Poor communication between state and federal education departments has cost Medford's Logos Public Charter School $225,000 and put a smaller proposed charter school at risk.

Poor communication between state and federal education departments has cost Medford's Logos Public Charter School $225,000 and put a smaller proposed charter school at risk.

Logos had expected the money as the third and final grant from the Oregon Department of Education's Charter School's Program award. The award provides new charter schools with nearly $500,000 over the course of three years to get their schools up and running. The $225,000 grant Logos expected to receive this summer was to be its final payment. But the check never arrived.

According to the Oregon Department of Education, federal charter school funding was abruptly cut due to a misunderstanding, and the cut was passed on to the schools. The loss hurts, but Logos had contingency plans.

"We have some very shrewd businesspeople making sure that we are fiscally sound," said Logos administrator Joe VonDoloski.

According to VonDoloski, the school had built its operating budget to function without the grant in preparation for the following year, when they knew the money would be gone. But the year-early loss still forced sacrifices.

"Losing that money has obviously hindered what we would have been able to do with it as far as computers, training, conferences, etc.," said VonDoloski, who received word of the funding cut in August.

The grant money was lost not through a cut in education funding, but because of a misunderstanding between the state and federal education departments.

When Oregon was awarded a new Charter Schools Program grant in 2008, the state still had leftover funds from a 2005-08 award. The Oregon Department of Education planned to use that earlier charter school grant money before dipping into the new funds.

But after the U.S. Department of Education discovered Oregon had used less than 10 percent of its new grant funds, it cut the remaining year, believing the state had only a small number of charter schools.

That reduced the federal grant amount by about $6.4 million, a cut that was then passed on to the charter schools that had been receiving the funding.

Susan Inman, director of learning opportunities with the ODE, said the state had no idea the federal money was at risk.

"Up until recently, we thought this was an acceptable way to do things," Inman said, "This has always been the process of Oregon in the past."

When the ODE received a smaller payment in the summer of 2010, administrators assumed the rest would be on the way. When the money still hadn't come a year later, they realized they would be receiving only $595,000, instead of $7 million.

"We were suddenly made aware that the rest of the disbursement would not be forthcoming," said Inman. "They put the brakes on all of a sudden."

More than a month after Inman informed the schools of the cut, she still didn't have an answer as to why Oregon's grant procedure for dispersing grants had suddenly become a problem.

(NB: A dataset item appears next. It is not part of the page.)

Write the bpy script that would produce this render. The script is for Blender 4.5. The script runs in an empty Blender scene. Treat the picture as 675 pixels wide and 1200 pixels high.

She was not optimistic that the money would come in later.

"We are not holding out much hope at this point," said Inman, adding that the ODE was continuing discussions with the federal agency.

While state and federal administrators try to iron out their communications issues, new charter schools across the state, including Logos, are dealing with the cuts.

"It doesn't seem right that schools are penalized because of this type of issue," said VonDoloski.

While Logos was able to continue operating without the final grant, other charter schools were relying on the money to open their schools for the first time.

A proposed charter school at Kids Unlimited in Medford received its first incentive grant in January, and Executive Director Tom Cole says without the additional funding, the task would be more challenging.

"What we're hearing from the state level isn't great news," said Cole, who hopes to create a charter school to serve about 100 sixth- through eighth-grade students.

Kids Unlimited received $55,000 from the ODE to plan its school, which may operate as part of the Medford School District.

While Cole is still working to revise his charter school plans, and wasn't prepared to immediately apply for the next phase of the implementation, he had planned to use the funds in the future.

"It's going to be even harder to get things off the ground than before," said Cole, "and there is no guarantee that money will ever be available again."